Awakening is the undoing of fear, the clarification of confusion, and the end of conflict. No more than that but also, critically, no less.

I credit A Course in Miracles with this learning-how-to-awaken-to-oneness-in-God-who-is-Love, even though in a lot of ways I find the Course a ridiculously overwritten and overwraught text that attracts a disproportionate number of grifters, conmen and know-it-alls. I’m complicit but not evangelical; if you can find another spiritual path, by all means take it.

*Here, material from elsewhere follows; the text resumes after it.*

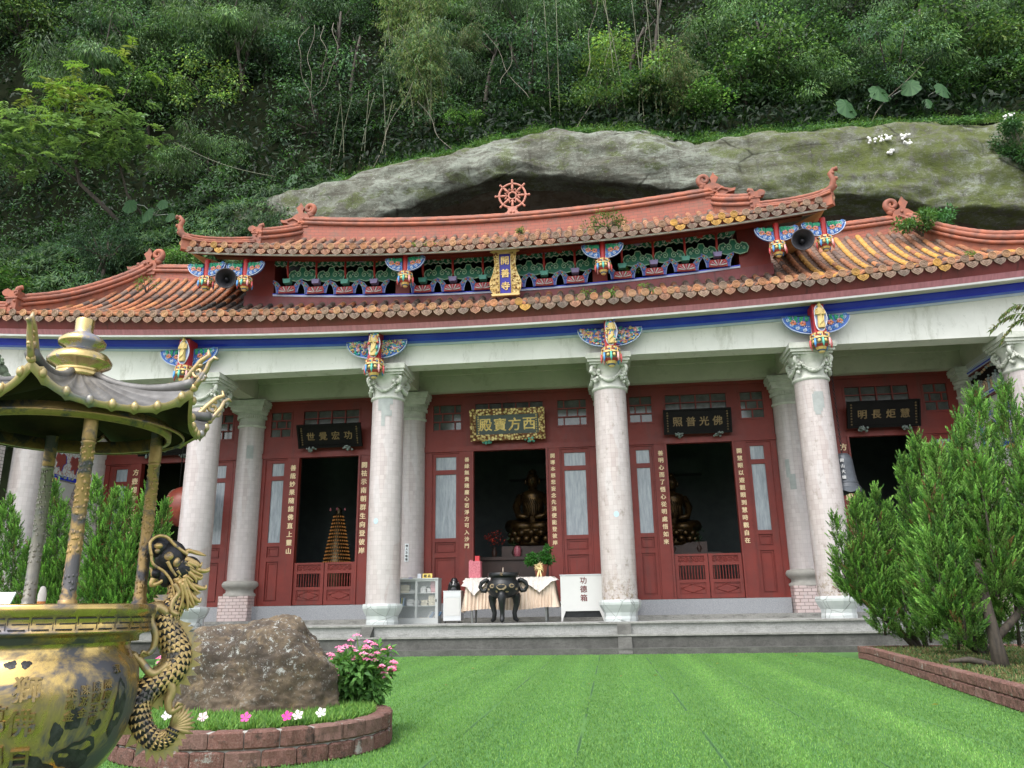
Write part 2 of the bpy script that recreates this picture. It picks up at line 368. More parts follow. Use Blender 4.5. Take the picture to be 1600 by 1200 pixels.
# front columns
def garland_capital(r=.44, z0=6.82):
    b = MB()
    b.lathe([(r+.0, z0-.06), (r+.04, z0-.03), (r+.04, z0+.02), (r, z0+.04), (r-.01, z0+.45), (r+.06, z0+.56), (r+.1, z0+.62)], 28)
    # square abacus with concave steps
    for hw, za, zb in ((.52, .62, .68), (.57, .68, .76), (.61, .76, .86), (.59, .86, .92)): b.box(-hw, hw, -hw, hw, z0+za, z0+zb)
    for k in range(4):
        a = PI/4 + k*PI/2; ca, sa = math.cos(a), math.sin(a)
        # corner volute scroll
        for dz, rr in ((.50, .13),):
            pts = [(ca*(r+.06+q[0]), sa*(r+.06+q[0]), z0+dz+q[2]) for q in spiral(.06, 0, .14, .02, PI, 1.6, 20, 0, 1)]
            b.tube(pts, [.05]*10+[.04]*11, 6)
        b.ball((ca*(r+.10), sa*(r+.10), z0+.60), (.10, .10, .07), 8, 5)
        # hanging bunch
        for i in range(16):
            t = random.random(); rr = .09*(1-t)+.035
            b.ball((ca*(r+.09)+random.uniform(-rr, rr), sa*(r+.09)+random.uniform(-rr, rr), z0+.48-.36*t), random.uniform(.035, .06), 6, 4)
    for k in range(4):
        a0 = -PI/2 + k*PI/2
        pts = []
        for i in range(13):
            u = -1+2*i/12; a = a0+u*PI/4*.92
            pts.append(((r+.05)*math.cos(a), (r+.05)*math.sin(a), z0+.16+.30*u*u))
        b.tube(pts, [.03+.03*(1-abs(-1+2*i/12)) for i in range(13)], 7)
        for i in range(18):
            u = random.uniform(-.8, .8); a = a0+u*PI/4*.92
            b.ball(((r+.09)*math.cos(a), (r+.09)*math.sin(a), z0+.16+.30*u*u+random.uniform(-.03, .03)), random.uniform(.018, .032), 5, 4)
    return b
def front_column(x, mat):
    b = MB(); b.at((x, 0, 0)); b.lathe([(.45, 1.25), (.452, 2.5), (.447, 4.5), (.437, 6.83)], 40, uv=True, cap=False); sh = b.build('front_column', mat, T)
    b = MB(); b.at((x, 0, 0)); b.lathe([(.43, ZP), (.435, .80), (.42, .86), (.43, .95), (.49, 1.05), (.535, 1.14), (.54, 1.20), (.525, 1.255), (.47, 1.262)], 12, smooth=False); b.build('column_base', 'marble', sh)
    b = garland_capital(); b2 = MB(); b2.V = [(v[0]+x, v[1], v[2]) for v in b.V]; b2.F = b.F; b2.S = b.S; b2.C = b.C; b2.UV = b.UV; b2.build('capital', 'capital', sh)
    return sh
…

But if you’re on this one, if this one calls to you, if you’re still reading, then you are probably right where you need to be in order to finally and fully wake up from the dream of separation. There are no accidents in salvation; you aren’t reading this because God plays dice and came up snake eyes. We are here to remind each other what we keep forgetting: that deep down we are the same, thus equal, and thus one, even though we are not – in perception, in the dream – the same at all.

A Course in Miracles teaches us what the poet Jack Gilbert once called – here paraphrased – “a natural and serious happiness.”

This awakening is not a dream, yet it partakes of dreams, in order to wake everyone up. That’s what this dream we are in is – a dream from which we awaken as one, into a reality that is inescapable and totally beyond what the body and brain can perceive or express, save very clumsily as nonviolence, beauty, dialogue, cooperation et cetera.

If you are a student of A Course in Miracles and you think I have some insight or understanding that you don’t, or if you want to be my friend because I have an insight or understanding that you also have, or if you want to disabuse me of my ignorance about A Course in Miracles or nonduality or whatever, then please reach out and let us work together, in whatever way we can.

Let us help one another – through nonviolent dialogue and cooperation, through prayer, through a shared study and practice of A Course in Miracles – learn and live together a life given to contemplation, clarity and service in order that we might remember – by whatever name you like but which I call – Love.